The term was used in the 1930s and 1940s with two different meanings. The popular press often stuck the label of “bankster” on bankers felt to be corrupt or greedy. The low esteem in which financial professionals were held after the crash and onset of the Great Depression gave the press plenty of reasons to attack them. The prevalence of organized crime during Prohibition probably also played a role.
Members of the Austrian School of economics were fond of the term as well. Murray N. Rothbard used the word “bankster” as a slur against the bankers and backers of the U.S. federal reserve system. Rothbard and many other members of the Austrian School held that the federal reserve was something between a scam and a conspiracy and that those who backed it were both gangsters and bankers.
Some members of the right with strongly anti-Semitic views have called bankers banksters. In these cases the term has a racial connotation which it lacks in general usage on either the right or the left. This use of the term persists, although it is limited to the political fringes.
This versatile portmanteau word has continued to be popular. It is still often used by members of the political right in America, especially modern libertarians. Many Libertarians have inherited Rothbard’s distrust of the Federal Reserve system and still call its supporters banksters.

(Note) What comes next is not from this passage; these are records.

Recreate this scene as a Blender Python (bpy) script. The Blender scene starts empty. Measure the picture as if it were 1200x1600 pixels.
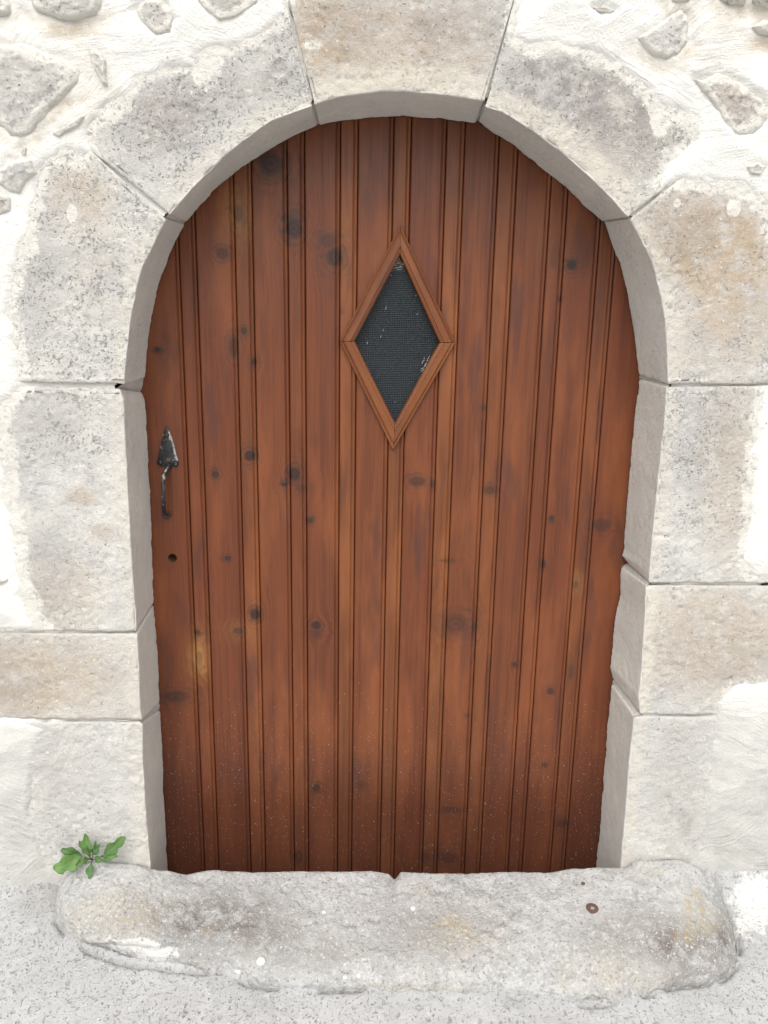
import bpy, math, random
import numpy as np
from mathutils import Matrix, Vector

# ------------------------------------------------------------------ camera
scn = bpy.context.scene
F = 1230.0                         # focal length in photo pixels (1200 x 1600)
CAM = np.array([0.0, -1.452, 1.19])
D = 0.148                          # depth of the door recess
DOOR_Y = D + 0.004                 # front of the door boards


def _n(v):
    v = np.array(v, float)
    return v / np.linalg.norm(v)


AXY = _n((-41, 300, -F))           # wall normal, seen from the camera
up = np.array((90, 4930, F), float)
AXZ = _n(up - AXY * up.dot(AXY))
AXX = np.cross(AXY, AXZ)
RC = np.array([AXX, AXY, AXZ])     # camera -> world

cam_d = bpy.data.cameras.new('camera')
cam_d.sensor_width = 36.0
cam_d.lens = 36.0 * F / 1600.0
cam_d.clip_start = 0.02
cam_d.clip_end = 500
cam = bpy.data.objects.new('camera', cam_d)
scn.collection.objects.link(cam)
M4 = np.eye(4)
M4[:3, :3] = RC
M4[:3, 3] = CAM
cam.matrix_world = Matrix(M4.tolist())
scn.camera = cam

# ------------------------------------------------------------------ light
SUN_EL, SUN_AZ = math.radians(52), math.radians(-8)     # azimuth from the -Y side
w = bpy.data.worlds.new('World')
scn.world = w
w.use_nodes = True
nt = w.node_tree
bg = nt.nodes['Background']
sky = nt.nodes.new('ShaderNodeTexSky')
sky.sky_type = 'NISHITA'
sky.sun_disc = False
sky.sun_elevation = SUN_EL
sky.sun_rotation = math.pi - SUN_AZ
sky.dust_density = 4.0
sky.ozone_density = 0.6
hsv = nt.nodes.new('ShaderNodeHueSaturation')            # overcast: nearly grey
hsv.inputs['Saturation'].default_value = 0.14
nt.links.new(sky.outputs[0], hsv.inputs['Color'])
nt.links.new(hsv.outputs[0], bg.inputs[0])
bg.inputs[1].default_value = 0.125
sun_d = bpy.data.lights.new('sun', 'SUN')
sun_d.energy = 0.9
sun_d.angle = math.radians(65)
sun_d.color = (1.0, 0.965, 0.915)
sun = bpy.data.objects.new('sun', sun_d)
scn.collection.objects.link(sun)
sdir = Vector((math.sin(SUN_AZ) * math.cos(SUN_EL), -math.cos(SUN_AZ) * math.cos(SUN_EL), math.sin(SUN_EL)))
sun.rotation_euler = sdir.to_track_quat('Z', 'Y').to_euler()
sun.location = sdir * 8
vs = scn.view_settings
vs.view_transform = 'Standard'
vs.look = 'None'
vs.gamma = 1
vs.use_curve_mapping = False
vs.exposure = 0.62
scn.render.engine = 'CYCLES'
scn.cycles.max_bounces = 6
scn.cycles.diffuse_bounces = 3
scn.cycles.glossy_bounces = 2

# ------------------------------------------------------------------ helpers


def at(px, py, Y=0.0):
    """world point on the plane y = Y that the photo shows at px, py"""
    d = RC @ np.array((px - 600.0, 800.0 - py, -F))
    return CAM + d * (Y - CAM[1]) / d[1]


def topx(P):
    """photo position of world points (N,3)"""
    c = (np.asarray(P) - CAM) @ RC
    return np.stack([600 + F * c[..., 0] / -c[..., 2], 800 - F * c[..., 1] / -c[..., 2]], -1)


def hashi(*a):
    h = np.zeros(np.broadcast(*a).shape, np.uint32)
    for i, x in enumerate(a):
        h = (h ^ (np.asarray(x).astype(np.int64).astype(np.uint32) * np.uint32([374761393, 668265263, 2246822519, 3266489917][i])))
        h = (h ^ (h >> np.uint32(13))) * np.uint32(1274126177)
        h = h ^ (h >> np.uint32(16))
    return h.astype(np.float64) / 4294967295.0


def vn(P, s, seed=0):
    """smooth value noise, -1..1, frequency s per metre (scalar or 3-vector)"""
    Q = np.asarray(P, float) * np.asarray(s, float) + 57.3
    I = np.floor(Q)
    f = Q - I
    f = f * f * f * (f * (f * 6 - 15) + 10)
    I = I.astype(np.int64)
    r = 0
    for dx in (0, 1):
        for dy in (0, 1):
            for dz in (0, 1):
                wt = (f[..., 0] if dx else 1 - f[..., 0]) * (f[..., 1] if dy else 1 - f[..., 1]) * (f[..., 2] if dz else 1 - f[..., 2])
                r = r + wt * hashi(I[..., 0] + dx, I[..., 1] + dy, I[..., 2] + dz, np.int64(seed))
    return r * 2 - 1


def fbm(P, s, oct=4, seed=0, g=0.5):
    r, a, t = 0, 1, 0
    s = np.asarray(s, float)
    for o in range(oct):
        r = r + a * vn(P, s, seed + o * 7)
        t += a
        a *= g
        s = s * 2.03
    return r / t


def ss(a, b, x):
    t = np.clip((x - a) / (b - a), 0, 1)
    return t * t * (3 - 2 * t)


def blob(Q, cx, cy, rx, ry=None, soft=0.5):
    """soft ellipse in photo coordinates"""
    ry = ry or rx
    d = np.sqrt(((Q[..., 0] - cx) / rx) ** 2 + ((Q[..., 1] - cy) / ry) ** 2)
    return 1 - ss(1 - soft, 1 + soft, d)


def polysd(P, poly, cut=0.08):
    """signed distance (inside > 0) of 2D points to a polygon, clipped to +-cut"""
    poly = np.asarray(poly, float)
    out = np.full(len(P), -cut)
    lo, hi = poly.min(0) - cut, poly.max(0) + cut
    sel = np.where(((P >= lo) & (P <= hi)).all(1))[0]
    if not len(sel):
        return out
    p = P[sel]
    d2 = np.full(len(p), 1e9)
    ins = np.zeros(len(p), bool)
    for a, b in zip(poly, np.roll(poly, -1, 0)):
        e = b - a
        t = np.clip(((p - a) @ e) / max(e @ e, 1e-12), 0, 1)
        q = p - a - t[:, None] * e
        d2 = np.minimum(d2, (q * q).sum(1))
        c = (a[1] > p[:, 1]) != (b[1] > p[:, 1])
        with np.errstate(divide='ignore', invalid='ignore'):
            xi = (b[0] - a[0]) * (p[:, 1] - a[1]) / (b[1] - a[1]) + a[0]
        ins ^= c & (p[:, 0] < xi)
    d = np.minimum(np.sqrt(d2), cut)
    out[sel] = np.where(ins, d, -d)
    return out


def resample(pts, t):
    pts = np.asarray(pts, float)
    L = np.concatenate([[0], np.cumsum(np.linalg.norm(np.diff(pts, axis=0), axis=1))])
    L /= L[-1]
    return np.stack([np.interp(t, L, pts[:, k]) for k in range(pts.shape[1])], -1)


def thing(name, label, cat, loc=(0, 0, 0), group=None):
    o = bpy.data.objects.new(name, None)
    scn.collection.objects.link(o)
    o.empty_display_size = 0.1
    o.location = loc
    o['label'] = label
    o['category'] = cat
    o['kind'] = 'thing'
    if group:
        o['group'] = group
    return o


def org(o):
    r = np.zeros(3)
    while o is not None:
        r += np.array(o.location)
        o = o.parent
    return r


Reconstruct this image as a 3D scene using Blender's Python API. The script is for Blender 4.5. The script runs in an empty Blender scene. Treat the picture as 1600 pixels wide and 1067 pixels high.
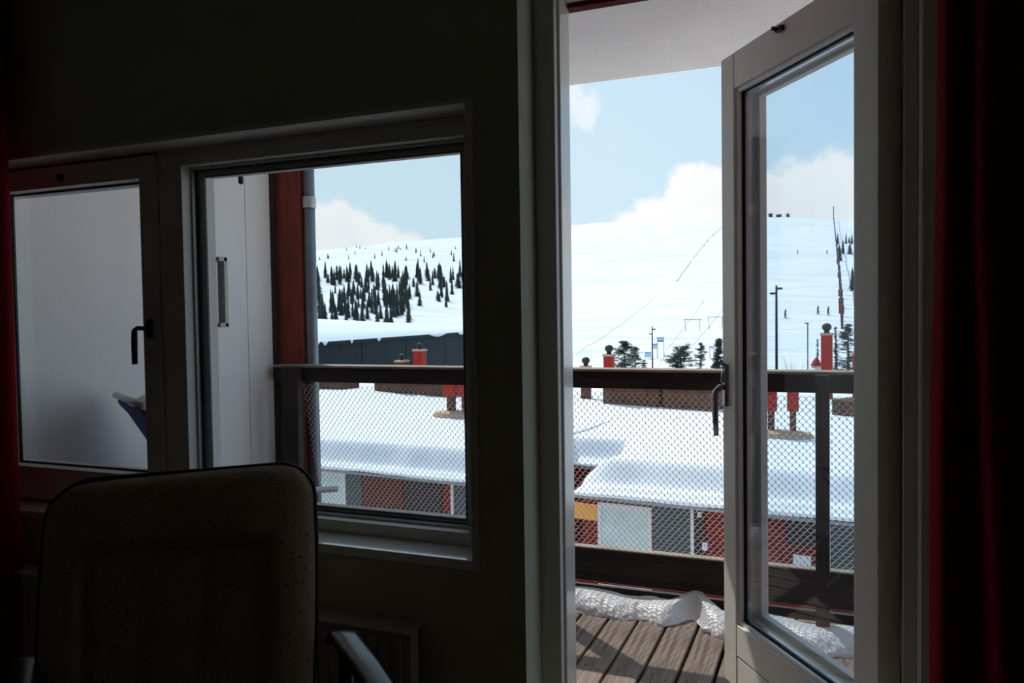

Libertarians were also extremely displeased with the course of the financial rescue plans put in place to deal with the recession of 2008. They largely felt that these plans, too, were unethical. This led to the use of the epithet “bankster” when describing beneficiaries and architects of the bailout plans.
In 2011, the left, too, continues to use this word as a label for greedy bankers or financial insiders who seem to profit by questionable means. They use the term more generally than the libertarian right tends to. Members of the American left are as apt to apply it to Wall Street hedge fund managers, unscrupulous mortgage brokers or corporate CEOs as to actual bankers. This type of bankster might also be a political insider or appointee with questionable ties to the world of finance.